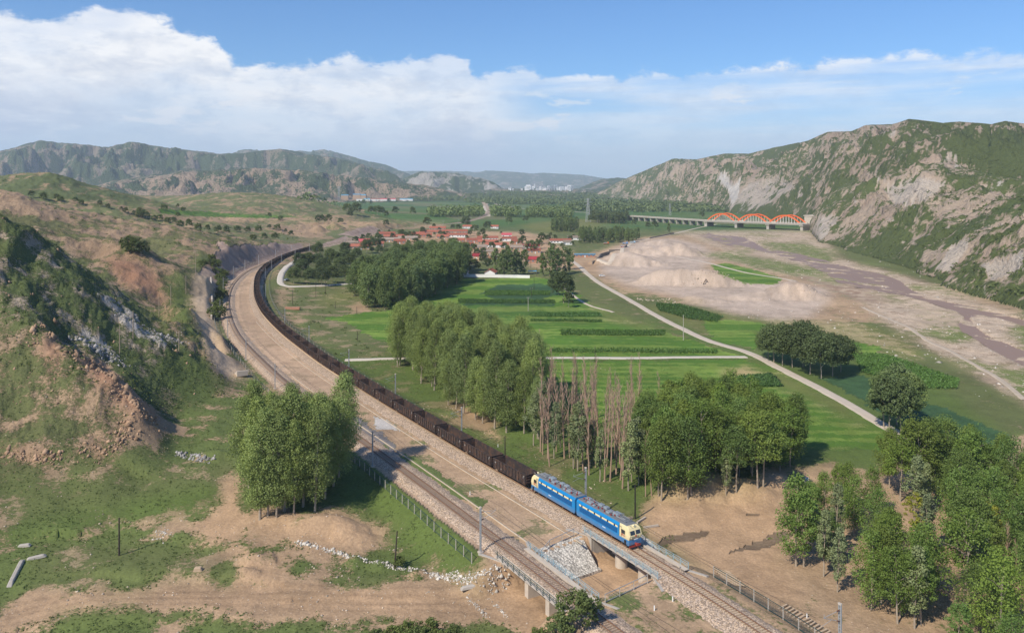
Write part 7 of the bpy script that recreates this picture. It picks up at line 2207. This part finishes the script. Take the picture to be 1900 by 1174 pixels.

::::::::::

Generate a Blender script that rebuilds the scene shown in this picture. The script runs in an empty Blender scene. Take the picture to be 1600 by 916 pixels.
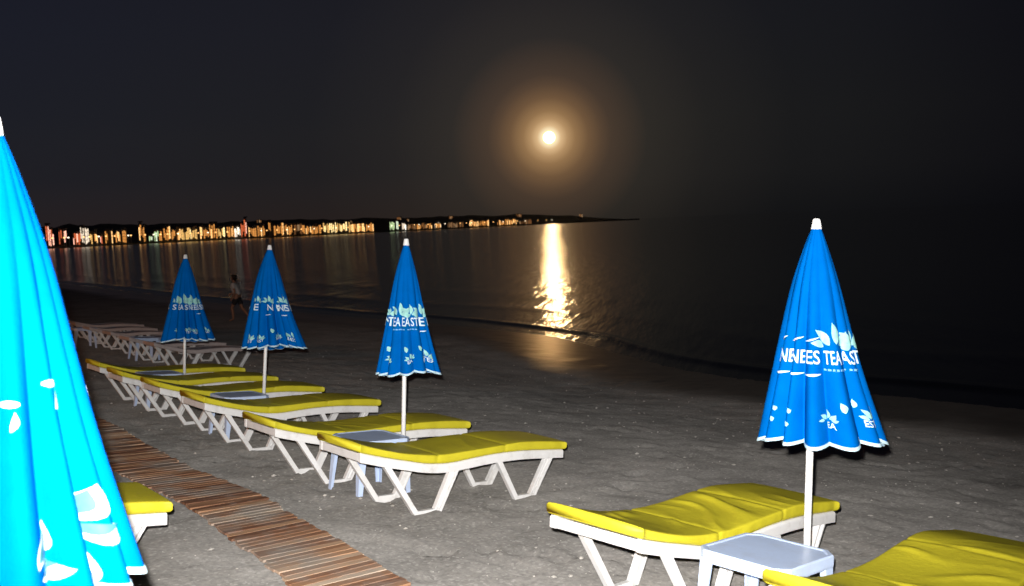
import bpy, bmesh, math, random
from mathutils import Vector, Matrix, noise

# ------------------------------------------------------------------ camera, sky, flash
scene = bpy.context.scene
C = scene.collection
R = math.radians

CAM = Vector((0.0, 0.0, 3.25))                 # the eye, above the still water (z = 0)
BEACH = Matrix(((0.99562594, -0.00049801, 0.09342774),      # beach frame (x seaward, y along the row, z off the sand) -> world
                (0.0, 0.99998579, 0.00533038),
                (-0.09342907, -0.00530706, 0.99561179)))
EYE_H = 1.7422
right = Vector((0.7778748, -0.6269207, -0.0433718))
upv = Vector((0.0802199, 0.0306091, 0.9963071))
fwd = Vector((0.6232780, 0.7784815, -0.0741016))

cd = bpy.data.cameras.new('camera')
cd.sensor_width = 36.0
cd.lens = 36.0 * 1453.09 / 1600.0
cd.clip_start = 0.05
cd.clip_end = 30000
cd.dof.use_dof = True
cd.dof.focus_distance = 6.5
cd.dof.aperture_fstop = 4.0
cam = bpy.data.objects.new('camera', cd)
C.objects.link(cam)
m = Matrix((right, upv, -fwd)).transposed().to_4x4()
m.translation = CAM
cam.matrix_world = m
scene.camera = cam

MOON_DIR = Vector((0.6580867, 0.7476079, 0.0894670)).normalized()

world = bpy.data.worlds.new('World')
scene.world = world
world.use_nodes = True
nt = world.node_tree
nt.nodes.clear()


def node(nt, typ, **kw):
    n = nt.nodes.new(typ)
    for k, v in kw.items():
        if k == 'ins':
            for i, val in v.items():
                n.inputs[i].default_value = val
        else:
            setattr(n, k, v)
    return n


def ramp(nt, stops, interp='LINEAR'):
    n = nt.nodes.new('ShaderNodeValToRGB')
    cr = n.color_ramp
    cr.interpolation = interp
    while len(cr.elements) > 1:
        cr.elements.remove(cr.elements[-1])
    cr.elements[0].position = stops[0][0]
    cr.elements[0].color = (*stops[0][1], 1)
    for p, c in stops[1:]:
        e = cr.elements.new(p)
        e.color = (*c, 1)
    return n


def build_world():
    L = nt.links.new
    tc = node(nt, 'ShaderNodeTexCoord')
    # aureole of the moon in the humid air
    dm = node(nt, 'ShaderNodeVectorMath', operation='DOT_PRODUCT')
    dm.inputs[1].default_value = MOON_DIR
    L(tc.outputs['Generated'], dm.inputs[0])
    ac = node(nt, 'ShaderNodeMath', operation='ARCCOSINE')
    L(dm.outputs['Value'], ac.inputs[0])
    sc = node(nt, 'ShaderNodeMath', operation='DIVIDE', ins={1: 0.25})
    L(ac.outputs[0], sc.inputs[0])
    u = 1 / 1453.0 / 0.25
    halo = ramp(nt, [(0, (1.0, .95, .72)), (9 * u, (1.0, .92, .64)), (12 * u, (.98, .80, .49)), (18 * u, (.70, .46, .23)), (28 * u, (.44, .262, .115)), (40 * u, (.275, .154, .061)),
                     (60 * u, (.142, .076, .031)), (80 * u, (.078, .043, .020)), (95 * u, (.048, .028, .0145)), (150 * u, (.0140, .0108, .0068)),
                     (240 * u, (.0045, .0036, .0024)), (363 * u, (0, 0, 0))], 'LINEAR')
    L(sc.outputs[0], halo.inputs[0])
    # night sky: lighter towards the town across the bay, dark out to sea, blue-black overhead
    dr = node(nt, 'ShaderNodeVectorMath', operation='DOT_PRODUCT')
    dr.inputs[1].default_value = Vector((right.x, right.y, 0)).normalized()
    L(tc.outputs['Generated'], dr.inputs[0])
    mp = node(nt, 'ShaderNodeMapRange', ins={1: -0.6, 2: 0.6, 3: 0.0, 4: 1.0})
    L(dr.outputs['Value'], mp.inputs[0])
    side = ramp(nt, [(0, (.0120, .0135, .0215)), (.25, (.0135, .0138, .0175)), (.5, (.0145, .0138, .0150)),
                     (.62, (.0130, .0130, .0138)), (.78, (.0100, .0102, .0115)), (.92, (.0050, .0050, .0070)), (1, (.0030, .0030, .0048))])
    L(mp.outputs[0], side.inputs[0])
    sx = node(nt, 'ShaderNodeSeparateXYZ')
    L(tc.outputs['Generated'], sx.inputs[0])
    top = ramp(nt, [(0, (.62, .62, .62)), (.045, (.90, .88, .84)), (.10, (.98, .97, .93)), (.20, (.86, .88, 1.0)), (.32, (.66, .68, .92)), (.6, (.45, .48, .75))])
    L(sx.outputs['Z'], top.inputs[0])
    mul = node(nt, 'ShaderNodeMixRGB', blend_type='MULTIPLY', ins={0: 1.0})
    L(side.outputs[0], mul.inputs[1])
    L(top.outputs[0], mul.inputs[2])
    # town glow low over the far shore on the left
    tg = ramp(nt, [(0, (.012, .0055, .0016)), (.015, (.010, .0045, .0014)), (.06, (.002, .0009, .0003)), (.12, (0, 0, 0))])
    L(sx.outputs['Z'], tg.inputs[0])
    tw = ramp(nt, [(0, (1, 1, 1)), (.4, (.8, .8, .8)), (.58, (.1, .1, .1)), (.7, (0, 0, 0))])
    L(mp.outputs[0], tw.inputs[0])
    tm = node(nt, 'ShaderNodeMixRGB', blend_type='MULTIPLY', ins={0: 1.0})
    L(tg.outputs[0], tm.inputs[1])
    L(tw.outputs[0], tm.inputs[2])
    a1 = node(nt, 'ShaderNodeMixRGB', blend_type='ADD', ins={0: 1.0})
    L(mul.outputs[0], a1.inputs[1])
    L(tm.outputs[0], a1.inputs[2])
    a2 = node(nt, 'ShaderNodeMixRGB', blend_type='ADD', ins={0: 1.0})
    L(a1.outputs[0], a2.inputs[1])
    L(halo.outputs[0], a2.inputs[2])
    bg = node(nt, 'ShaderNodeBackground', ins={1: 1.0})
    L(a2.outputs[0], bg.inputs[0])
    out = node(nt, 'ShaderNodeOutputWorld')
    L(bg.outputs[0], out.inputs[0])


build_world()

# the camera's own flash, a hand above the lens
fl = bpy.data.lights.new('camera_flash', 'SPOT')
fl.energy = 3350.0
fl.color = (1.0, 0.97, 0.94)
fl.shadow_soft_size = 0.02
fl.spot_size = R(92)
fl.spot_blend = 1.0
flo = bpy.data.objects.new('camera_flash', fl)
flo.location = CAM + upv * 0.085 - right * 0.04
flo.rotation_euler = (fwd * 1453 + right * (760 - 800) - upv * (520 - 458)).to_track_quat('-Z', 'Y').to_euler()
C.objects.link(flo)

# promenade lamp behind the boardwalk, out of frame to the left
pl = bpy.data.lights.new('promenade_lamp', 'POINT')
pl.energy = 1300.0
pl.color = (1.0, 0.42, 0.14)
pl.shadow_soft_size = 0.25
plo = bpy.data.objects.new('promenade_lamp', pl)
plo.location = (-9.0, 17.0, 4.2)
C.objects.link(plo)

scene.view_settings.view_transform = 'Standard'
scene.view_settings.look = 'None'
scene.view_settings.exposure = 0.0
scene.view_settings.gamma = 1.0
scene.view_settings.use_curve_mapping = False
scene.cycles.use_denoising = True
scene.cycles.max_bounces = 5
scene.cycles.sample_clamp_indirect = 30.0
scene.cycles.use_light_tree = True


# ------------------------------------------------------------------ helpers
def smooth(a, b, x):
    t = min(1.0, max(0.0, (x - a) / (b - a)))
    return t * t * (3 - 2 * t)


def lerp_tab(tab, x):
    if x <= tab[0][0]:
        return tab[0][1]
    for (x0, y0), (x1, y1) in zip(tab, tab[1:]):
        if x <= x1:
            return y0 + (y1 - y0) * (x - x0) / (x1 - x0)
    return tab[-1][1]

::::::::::

#### What needs to be done:
Quote exactly what appears from the line containing "Generate a Blender" through the line containing "from mathutils import Vector, Matrix, noise", both included, except for the pictures, and nothing more.

#### Answer to the problem:
Generate a Blender script that rebuilds the scene shown in this picture. The script runs in an empty Blender scene. Take the picture to be 1600 by 916 pixels.
import bpy, bmesh, math, random
from mathutils import Vector, Matrix, noise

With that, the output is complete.